Сводить же художественно-нравственную меру к художественно-исторической, мне представляется, не совсем верно. Хотя бы потому, что в этом случае А.Григорьев так бы сразу и говорил о художественно-исторических параметрах этого явления. В отличие от внутреннего мира, который не может быть выражен только в черных или только в белых красках – события исторического характера поддаются такому анализу. Потому что есть правда высшая – и она всегда одна. В западной традиции принято размывать значение исторических и общественных явлений так называемой толерантностью. Простой пример – война на Донбассе. Мне приходилось читать уже несколько прозаических произведений на эту тему. И как-то больше веришь очень личным переживаниям, где автор доносит именно свою боль и правду. (Например, «Исповедь российского добровольца» Юрия Горошко). А там – где писатель стремится быть супер-объективным, равнодушным взглядом охватывает все и вся – теряется некоторый пульс произведения. Речь, естественно, не об исторических исследованиях и публицистике – но о художественной и документальной прозе.
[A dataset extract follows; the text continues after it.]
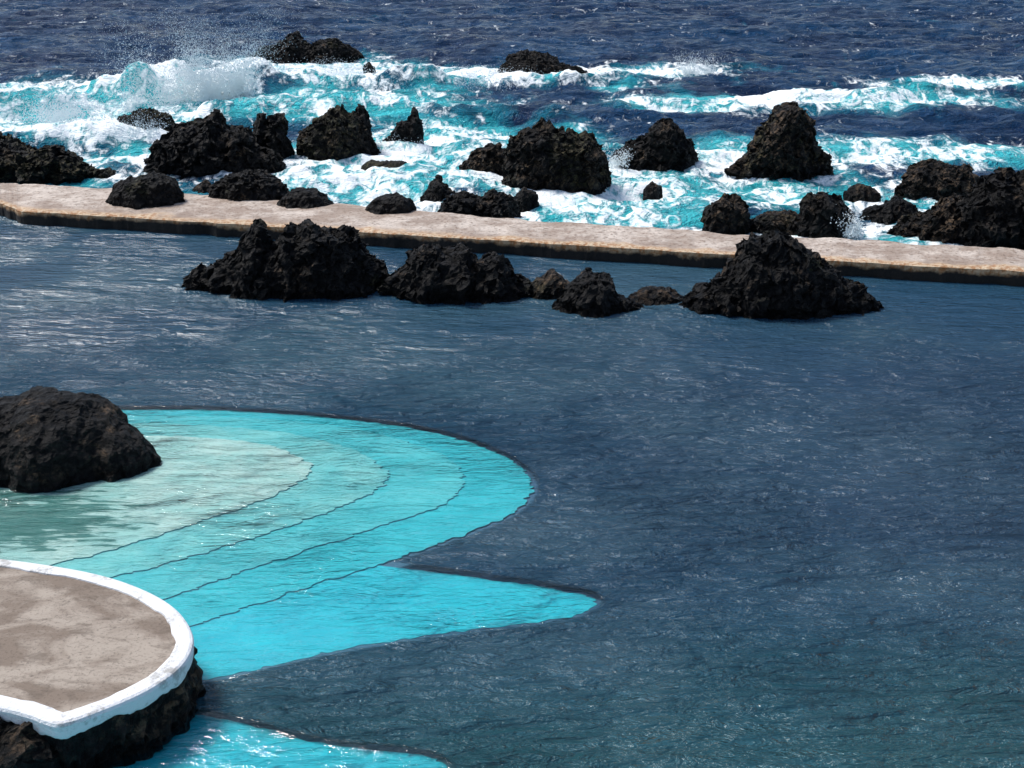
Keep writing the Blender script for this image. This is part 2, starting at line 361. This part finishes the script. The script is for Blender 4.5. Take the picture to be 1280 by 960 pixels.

По поводу слов Аполлона Григорьева о постоянных пересаливаниях в сочувствиях и враждах – высказываться не буду. По краткой фразе можно догадаться, что, видимо, он имел в виду спор западников и славянофилов, причем, не саму суть их разногласий, а всего лишь эмоциональную форму отстаивания своей позиции. Соль – в том малом числе продуктов питания, которые упоминаются в Священном писании. И упоминается она не как некое съестное вещество. Солью Иисус Христос назвал своих верных последователей и учеников: «Вы – соль земли». Как соль защищает продукты от порчи и гниения, сохраняет их свежесть, так и христиане оберегают мир от порчи и распада. Поэтому высказываться о пересоле в негативных тонах, к тому же с бездумной легкостью не стоит. Да и не мог Ап. Григорьев этого делать. Согласимся с тем, что он имел в виду лишь внешнюю форму выражения взглядов. А тут господствует широта и многообразие. Может, кому-то по душе равномерность и однотонность. А кто-то пребывает в другой стихии, пронизывающей поэзию А.К. Толстого:

Коль любить, так без рассудку,
Коль грозить, так не на шутку,
Коль ругнуть, так сгоряча,
Коль рубнуть, так уж сплеча!

Коли спорить, так уж смело,
Коль карать, так уж за дело,
Коль простить, так всей душой,
Коли пир, так пир горой!

Впрочем, это уже тема совсем другого разговора.